Alexandra's Notebook

For Love & Food

Inspired by Lou's recent post, Food Memories Are The Best, we got talking about our favourite memories of food and how we both love reading other people's trips down memory lane.

Unlike Lou, I never really knew either of my grandmothers so I couldn't tell you if they even knew how to cook. I met my dad's mum when I was little but, by then, she was in her late 60s and seem to live off Tunnock's Tea Cakes and tea she brewed on a paraffin stove she kept next to her chair. A small kettle sat atop continually on the boil. So my mother definitely didn't learn how to cook from Mary Anne.

And, as a teenager (17) when she left home to escape her family life, she joined the WAAFs, and was an MT driver. So I'm sure she didn't acquire her skill and knowledge there either. But, as a married women looking after and bringing up 6 kids, she had ample time to learn and hone her skill set over the intervening decades.

Her stews and bakes were legendary, as was her pastry. It was second to none and won awards at bake-offs when we were in the military. She had ribbons and medals to prove it. So most of my later memories of food were of flavour and diversity. By the time I was a teenager, our meals could be anything from a spicy Indian curry, to a Chinese stir fry, to a Scottish stew, to a simple rabbit pie. Whatever was in season was used, never frozen dinners in our house.

My mother's cooking became so popular, our friends would ask to stay for dinner. So that my mother always ended up cooking several pound of potatoes and vegetables, stews that could feed 12 or more, and went through endless loaves of bread.

I was especially fond of her version of what she called, corned beef hash. Not your American version. But a big pot of vegetables (mostly carrots, onion and potatoes) in a thick rich gravy in which she tossed a tin of diced corned beef (it had to be Argentinian). Which always salted the stew. This thick molasses of a hash was done the night before so it could meld. And then, heated up just before eating. People fought over seconds.

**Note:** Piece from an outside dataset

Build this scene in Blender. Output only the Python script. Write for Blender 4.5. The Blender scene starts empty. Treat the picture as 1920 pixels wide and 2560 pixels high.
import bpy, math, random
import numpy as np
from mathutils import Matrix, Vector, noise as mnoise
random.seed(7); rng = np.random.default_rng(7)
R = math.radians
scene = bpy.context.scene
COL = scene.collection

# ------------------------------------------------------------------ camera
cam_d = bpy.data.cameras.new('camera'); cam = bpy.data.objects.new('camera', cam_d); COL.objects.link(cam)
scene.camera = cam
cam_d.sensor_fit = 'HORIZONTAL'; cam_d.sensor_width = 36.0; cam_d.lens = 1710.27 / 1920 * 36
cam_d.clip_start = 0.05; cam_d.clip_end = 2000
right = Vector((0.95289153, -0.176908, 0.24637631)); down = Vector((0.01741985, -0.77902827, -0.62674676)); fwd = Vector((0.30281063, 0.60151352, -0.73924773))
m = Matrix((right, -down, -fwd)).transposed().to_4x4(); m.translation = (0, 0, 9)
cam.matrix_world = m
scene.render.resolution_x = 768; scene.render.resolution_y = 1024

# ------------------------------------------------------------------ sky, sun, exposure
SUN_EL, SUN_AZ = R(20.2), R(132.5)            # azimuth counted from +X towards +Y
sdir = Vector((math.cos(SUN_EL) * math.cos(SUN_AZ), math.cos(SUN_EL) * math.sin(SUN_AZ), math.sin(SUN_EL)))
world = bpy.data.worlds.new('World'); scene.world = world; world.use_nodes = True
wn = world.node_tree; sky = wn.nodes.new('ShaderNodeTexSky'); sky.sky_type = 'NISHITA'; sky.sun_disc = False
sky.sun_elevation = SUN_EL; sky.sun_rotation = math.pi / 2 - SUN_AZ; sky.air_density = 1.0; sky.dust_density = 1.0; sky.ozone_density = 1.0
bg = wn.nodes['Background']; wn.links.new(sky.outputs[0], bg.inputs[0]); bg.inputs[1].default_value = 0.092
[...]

The key to the variety here was the fact that we travelled extensively, so not only were we all exposed to different countries, cultures, and diverse peoples, we ate some of the most amazing food on the planet before the rest of the planet even knew about it. We're talking the 60s here.

But, as my mum would be the first to tell you. She wasn't always the greatest cook, but she took the time to learn from others every time we moved. Whatever the country, she acquired the know how either from fellow wives on camp, or locals who she befriended.

I know by the time we arrived in Hong Kong, my mother's skill set was extensive, but still, she invited people into our home and took lessons. But she also gave back. That's one thing I remember fondly about my mother, was her love of teaching others.

In Hong Kong, she taught our Ah Ma how to cook and bake European style to help her with her next job. And ended up running something of a school for young women so they too could secure better jobs on military based working for families. I don't know how many people's lives she changed by doing this, but I'm sure it was considerable.

Through food she found her community, gave a foot up to others, help us as kids feeding us a healthy happy steady diet of good food, and countless other kids in the process. Through food alone, I couldn't have asked for a better childhood. It was food perfection.

And you, what are your memories of food when growing up?